START LISTED ENTRIES

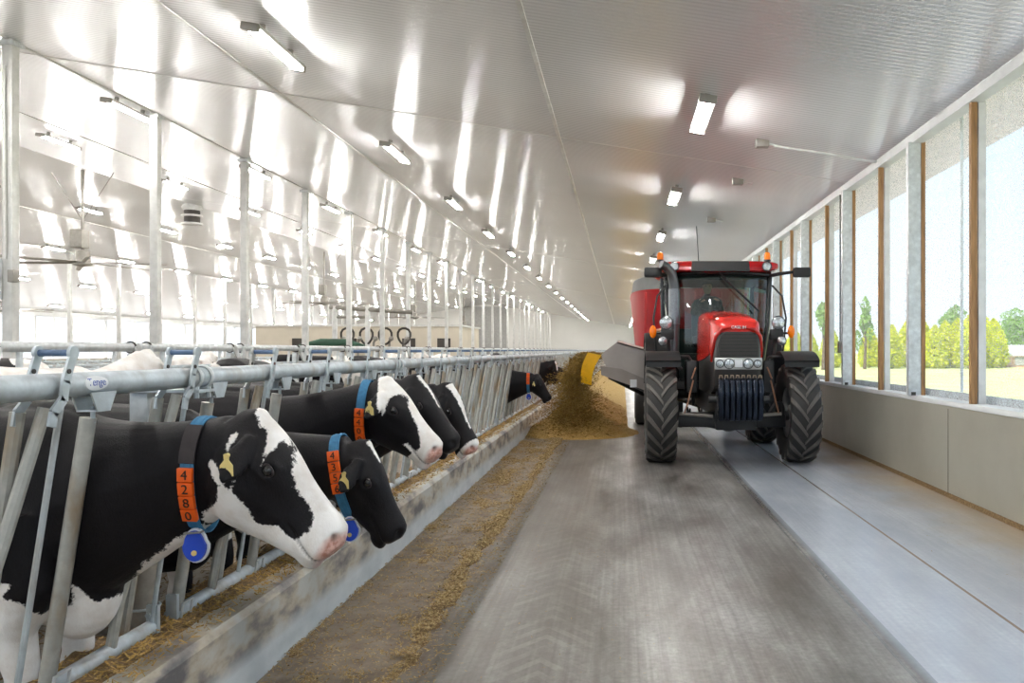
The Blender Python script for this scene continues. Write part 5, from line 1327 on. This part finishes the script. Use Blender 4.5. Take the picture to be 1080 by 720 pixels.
flakes(3000, heap, .022, 11, 1).build('spout_feed', M['feed_dark'], None, smooth=0, label='brown feed spilling over the lip of the yellow spout', cat='feed', kind='stuff')
# ---------------------------------------------------------------- light, camera
sc = bpy.context.scene
w = bpy.data.worlds.new('World'); sc.world = w; w.use_nodes = True; nt = w.node_tree; nt.nodes.clear()
tc = nt.nodes.new('ShaderNodeTexCoord'); sx = nt.nodes.new('ShaderNodeSeparateXYZ'); rp = nt.nodes.new('ShaderNodeValToRGB'); bg = nt.nodes.new('ShaderNodeBackground'); ou = nt.nodes.new('ShaderNodeOutputWorld')
nt.links.new(tc.outputs['Generated'], sx.inputs[0]); nt.links.new(sx.outputs[2], rp.inputs[0]); nt.links.new(rp.outputs[0], bg.inputs[0]); nt.links.new(bg.outputs[0], ou.inputs[0])
e = rp.color_ramp.elements; e[0].position = 0; e[0].color = (.80,.91,1,1); e[1].position = .45; e[1].color = (.55,.75,1,1)
bg.inputs[1].default_value = SKY
sl = bpy.data.lights.new('sun', 'SUN'); sl.energy = SUN; sl.angle = .01; sl.color = (1,.95,.88)
so = bpy.data.objects.new('sun', sl); COL.objects.link(so)
d = V((.45,.35,-.85)); so.rotation_euler = d.to_track_quat('-Z', 'Y').to_euler(); so.location = (-20,-20,30)
cam = bpy.data.cameras.new('camera'); co = bpy.data.objects.new('camera', cam); COL.objects.link(co)
co.location = (0,0,1.6); co.rotation_euler = (PI/2,0,0); cam.sensor_width = 36; cam.lens = 850/1080*36
cam.shift_x = -(656-540)/1080; cam.shift_y = (369-360)/1080; cam.clip_start = .05; cam.clip_end = 900
sc.camera = co
sc.view_settings.view_transform = 'Standard'; sc.view_settings.look = 'None'; sc.view_settings.gamma = 1; sc.view_settings.exposure = EXPO
try: sc.view_settings.use_curve_mapping = False
except Exception: pass
sc.cycles.max_bounces = 7; sc.cycles.diffuse_bounces = 4; sc.cycles.glossy_bounces = 4; sc.cycles.transparent_max_bounces = 24
sc.cycles.use_denoising = True; sc.cycles.sample_clamp_indirect = 6; sc.cycles.caustics_reflective = False; sc.cycles.caustics_refractive = False
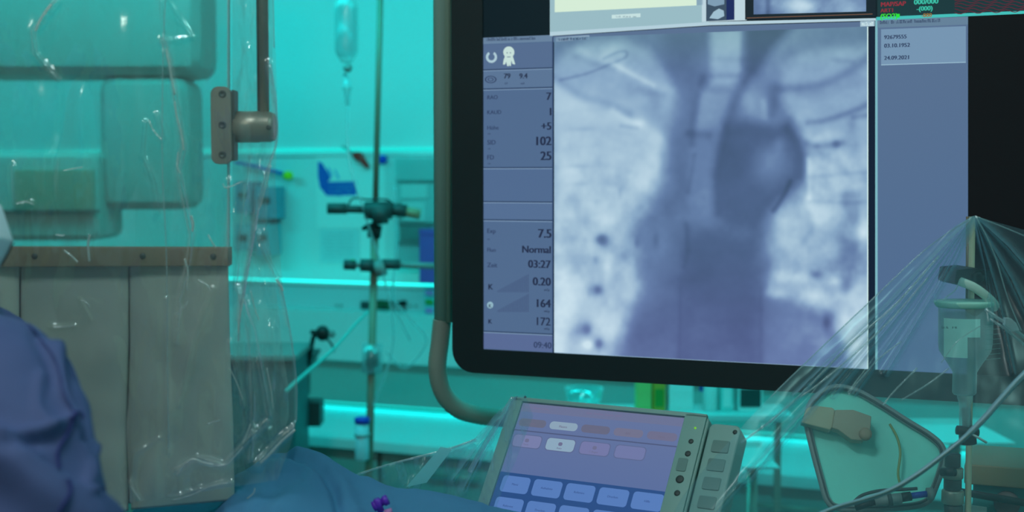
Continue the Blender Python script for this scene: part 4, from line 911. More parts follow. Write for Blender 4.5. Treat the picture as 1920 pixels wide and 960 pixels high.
obj('bright_fold', MB().prism([P(x, y, 1.69) for x, y in ((826, 838), (848, 842), (800, 905), (762, 913))], (0, .001, 0)), film('folded_film_bright', (.9, .97, .97), haze=.62, edge=.3, white=(.5, .95, .95), rough=.3, bump=.2, gloss=.2), sheet2)
ribbon('pulled_fold', [(893, 824), (830, 845), (740, 868), (668, 890)], 4, 1.695, M['crease'], sheet2)
ribbon('pulled_fold', [(962, 745), (935, 790), (905, 840), (880, 885)], 9, 1.69, M['crease'], sheet2)
# ------------------------------------------------------------ infusion bottle on its hook pole
YB = 1.74
hk = thing('hook_pole', P(1822, 560, YB+.05), 'slim beige infusion pole with black clamp under the clear sheet', 'pole')
pa = P(1823, 406, YB+.06); pb = P(1822, 980, YB+.06)
obj('pole_tube', MB().tube([(pb.x, pb.y, 0), pa], .0042, 14), M['cream'], hk, smooth=True)
obj('pole_guard', MB().tube([P(1815, 406, YB+.066), P(1814, 600, YB+.066)], .0028, 10), M['bgsteel'], hk, smooth=True)
obj('base', MB().lathe((pb.x, pb.y, 0), (0, 0, 1), [(.09, 0), (.09, .02), (.03, .05), (.01, .06)], 20), M['darkgrey'], hk, smooth=True)
cl = obj('clamp', MB().prism([P(x, y, YB-.012) for x, y in ((1790, 532), (1800, 536), (1812, 532), (1856, 536), (1860, 508), (1826, 503), (1794, 506))], (0, .07, 0)), M['black'], hk, bevel=.002)
obj('clamp_knob', MB().lathe(P(1832, 519, YB-.012), (0, -1, 0), [(.008, 0), (.008, .006), (.004, .008)], 14), M['black'], cl, smooth=True)
bo = thing('infusion_bottle', P(1807, 740, YB-.03), 'upside-down semi-clear infusion bottle with label hanging under the clear sheet', 'infusion bottle')
c0 = P(1807, 666, YB-.03); axb = Vector((-.01, 0, 1)); k = YB/F
body = obj('bottle_body', MB().lathe(P(1808, 740, YB-.03), (0, 0, 1), [(.0, 0), (19*k, 0), (22*k, 4*k), (22*k, 42*k), (30*k, 56*k), (47*k, 82*k), (49*k, 95*k), (50*k, 168*k), (52*k, 172*k)], 32, .8), M['semi'], bo, smooth=True)
obj('fluid', MB().lathe(P(1808, 738, YB-.03), (0, 0, 1), [(18*k, 0), (20*k, 4*k), (20*k, 42*k), (28*k, 56*k), (44*k, 82*k), (46*k, 95*k), (46*k, 150*k)], 28, .78), M['fluid'], body, smooth=True)
obj('bottle_rim', MB().lathe(P(1808, 582, YB-.03), (0, 0, 1), [(50*k, 6*k), (52*k, 8*k), (56*k, 15*k), (55*k, 18*k), (10*k, 18*k)], 32, .8), mat('rim_plastic', (175, 225, 210), .4), bo, smooth=True)
def lathe_patch(name, x0, x1, y0, y1, r, m, parent):     # label wrapped on the bottle's front
    vs = []; n = 14
    for j, y in enumerate((y0, y1)):
        for i in range(n+1):
            x = x0+(x1-x0)*i/n; dx = (x-1808)*k; dy = -.8*math.sqrt(max(0, r*r-dx*dx)); p = P(x, y, YB-.03); vs.append((p.x, YB-.03+dy-.0006, p.z))
    return obj(name, (vs, [(i, i+1, n+2+i, n+1+i) for i in range(n)]), m, parent, smooth='film')
labm = mat('bottle_label', (190, 235, 225), .6)
lb = lathe_patch('paper_label', 1763, 1800, 594, 666, 51*k, labm, bo); lathe_patch('paper_label', 1800, 1824, 594, 628, 51.2*k, labm, bo)
BF = Frame(P(1790, 630, YB-.03-42*k), (1, 0, 0), Z, (0, -1, 0))
for i in range(4):
    mm = marks('label_print', BF, 1766+i*8, 616, 5, 5, M['darkgrey'], lb, 50+i, off=.0035+.0008*i)
gm = MB()
for i in range(8): gm.tube([(P(1832+0*i, 600+i*9, 0.1+YB-.13).x, YB-.03-44*k, P(1832, 600+i*9, YB).z), (P(1852, 600+i*9, YB).x, YB-.03-22*k, P(1852, 600+i*9, YB).z)], .0004, 5)
obj('scale_line', gm, M['housing2'], bo)
st_ = spline([P(1798, 527, YB-.04), P(1825, 538, YB-.05), P(1850, 556, YB-.05), P(1866, 574, YB-.04), P(1862, 582, YB-.035)], 8)
obj('hanger_strap', MB().tube(st_, [.0035]+[.0058]*(len(st_)-2)+[.004], 10, flat=.4), mat('strap_plastic', (190, 215, 205), .5), bo, smooth=True)
ribbon('hanger_loop', [(1762, 570), (1776, 556), (1790, 545), (1798, 530)], 3, YB-.03, M['semi2'], bo)
sp = obj('spike', MB().lathe(P(1808, 812, YB-.03), (0, 0, 1), [(8*k, 0), (9*k, 6*k), (10*k, 50*k), (12*k, 60*k), (14*k, 66*k), (14*k, 73*k)], 20), M['semi'], bo, smooth=True)
obj('drip_chamber', MB().tube([P(1811, 765, YB-.02), P(1816, 830, YB-.02)], .006, 14), M['housing2'], sp, smooth=True)
vl = thing('stopcock', P(1815, 835, YB-.03), 'black valve with two side wings on the line below the infusion bottle', 'valve')
obj('valve_body', MB().tube([P(1813, 800, YB-.03), P(1815, 832, YB-.03)], .011, 14), M['black'], vl, smooth=True)
obj('valve_wing', MB().tube([P(1794, 806, YB-.036), P(1834, 812, YB-.036)], [.006, .0055], 10), M['black'], vl, smooth=True)
obj('valve_lever', MB().tube([P(1820, 812, YB-.04), P(1850, 830, YB-.04)], .0016, 8), M['white'], vl, smooth=True)
rl = thing('roller_clamp', P(1890, 620, 1.58), 'small shiny clear roller clamp on a thin line right of the infusion bottle', 'clamp')
obj('clamp_body', MB().prism([P(x, y, 1.575) for x, y in ((1884, 610), (1898, 622), (1912, 620), (1906, 606), (1896, 597), (1886, 596))], (0, .008, 0)), M['semi2'], rl, bevel=.001)
obj('line', MB().tube([P(1848, 580, 1.58), P(1870, 596, 1.58), P(1896, 612, 1.58), P(1930, 640, 1.58)], .0018, 8), M['semi2'], rl, smooth=True)
obj('line', MB().tube([P(1856, 598, 1.582), P(1884, 616, 1.582), P(1920, 646, 1.582)], .0014, 8), M['semi2'], rl, smooth=True)
tube_pts = spline([P(2010, 620, 1.5), P(1920, 702, 1.5), P(1880, 745, 1.5), P(1845, 785, 1.5), P(1805, 824, 1.5), P(1760, 860, 1.5), P(1715, 893, 1.5), P(1668, 920, 1.5), P(1620, 937, 1.5), P(1560, 955, 1.5), P(1480, 990, 1.5)], 8)
ln_ = thing('infusion_line', P(1715, 893, 1.5), 'thick pale grey tube sweeping from right edge to bottom across the equipment', 'tube')
obj('tube_wall', MB().tube(tube_pts, [.0036]*30+[.0030]*(len(tube_pts)-30), 12), mat('tube_plastic', (140, 175, 190), .3), ln_, smooth=True)
obj('line_stripe', MB().tube([p+Vector((.001, -.003, .0015)) for p in tube_pts], .0008, 6), M['housing2'], ln_, smooth=True)

# ------------------------------------------------------------ framed green tray, manifold, clamps and shelf at right
YT = 1.86
GT = Frame(P(1640, 850, YT), (1, -.15, 0), (0, .45, 1), Vector((1, -.15, 0)).cross(Vector((0, .45, 1))))
tr = thing('tray_frame', GT.pt(1640, 950), 'bent grey tube frame holding a green cloth panel under the clear sheet', 'frame')
lp = spline([(1512, 790, 0), (1524, 752, 0), (1560, 728, 0), (1600, 732, 0), (1640, 752, 0), (1700, 790, 0), (1745, 818, 0), (1766, 840, 0), (1768, 868, 0), (1752, 915, 0), (1738, 940, 0), (1700, 950, 0), (1620, 954, 0), (1572, 952, 0), (1552, 938, 0), (1540, 900, 0), (1524, 840, 0), (1512, 790, 0)], 6)
obj('tube_loop', MB().tube([GT.pt(p.x, p.y, 0) for p in lp], .0052, 12, cap=False), M['grey'], tr, smooth=True)
obj('tube_liner', MB().tube([GT.pt(p.x*.985+1640*.015, p.y*.985+850*.015, .003) for p in lp], .0024, 8, cap=False), M['darkgrey'], tr, smooth=True)
pan = [(p.x*.975+1640*.025, p.y*.975+850*.025) for p in lp[:-1:2]]
obj('green_panel', MB().fpoly(GT, pan, -.004, .004), M['greencloth'], tr)
gl_ = obj('bracket', MB().fpoly(GT, [(1502, 792), (1512, 765), (1528, 760), (1560, 764), (1566, 768), (1562, 800), (1556, 806)], .022, .02), M['cream'], tr, bevel=.002)
obj('bracket', MB().fpoly(GT, [(1566, 768), (1600, 768), (1634, 780), (1632, 808), (1618, 826), (1596, 824), (1572, 806), (1560, 802)], .026, .022), mat('bracket_beige', (170, 160, 135), .5), tr, bevel=.002)
obj('bracket_knob', MB().lathe(GT.pt(1622, 815, .024), GT.n, [(.009, 0), (.009, .006), (.005, .008)], 14), M['tan'], gl_, smooth=True)
mf = thing('manifold', GT.pt(1670, 932, .03), 'row of black and grey tube connectors at bottom edge of the green panel', 'connector')
def cyl(name, x0, y0, x1, y1, r, m, parent, fr=GT, off=.03): return obj(name, MB().tube([fr.pt(x0, y0, off), fr.pt(x1, y1, off)], r, 12), m, parent, smooth=True)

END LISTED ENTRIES

YOUR OBJECTIVE: Wherever "scene" shows up in a line, copy that line.

THE ANSWER:
The Blender Python script for this scene continues. Write part 5, from line 1327 on. This part finishes the script. Use Blender 4.5. Take the picture to be 1080 by 720 pixels.
sc = bpy.context.scene
Continue the Blender Python script for this scene: part 4, from line 911. More parts follow. Write for Blender 4.5. Treat the picture as 1920 pixels wide and 960 pixels high.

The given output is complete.